Blum lost by a wide margin. At the time, court challenges were starting to mount over "majority minority" districts like his that had been gerrymandered to consolidate minorities and maximize their voting power. In 1993, the Supreme Court ruled that districts appearing to segregate voters by race, even if designed to help minorities, violate the Constitution's guarantee of equality.

Blum decided to sue Texas officials, alleging the districts unlawfully segregated voters by race.

He enlisted five local Republicans to join him, including Al Vera, then a high school government teacher, who became the lead plaintiff. Their complaint went to the Supreme Court. That 1996 case, Bush v. Vera, struck down two majority-black and one majority-Hispanic districts in Texas and ordered the boundaries redrawn.

Now retired, Vera said Blum is "like a bulldog once he attaches onto an issue he believes in."

Blum says he personally fronted about $100,000 of the legal fees in the case, which eventually rose to about $1 million.

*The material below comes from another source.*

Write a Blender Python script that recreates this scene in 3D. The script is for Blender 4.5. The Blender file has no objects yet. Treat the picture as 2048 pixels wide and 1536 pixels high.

He initially retained regional lawyers, then sought out a large Washington firm whose top partners had served in Republican presidential administrations.

Blum said he and the lawyers eventually recouped virtually all their money, as winners' legal fees are reimbursed in some civil-rights cases.

Bert Rein, partner at the firm now known as Wiley Rein, said he doesn't recall specific fees but Blum's account sounds right.

Blum went to court to watch oral arguments. He felt so vindicated that he decided to devote himself nearly full time to the fight against race-based laws and policies.

"Seeing how the whole thing can be put back together with litigation," he said, changed his life. "It really is the emes."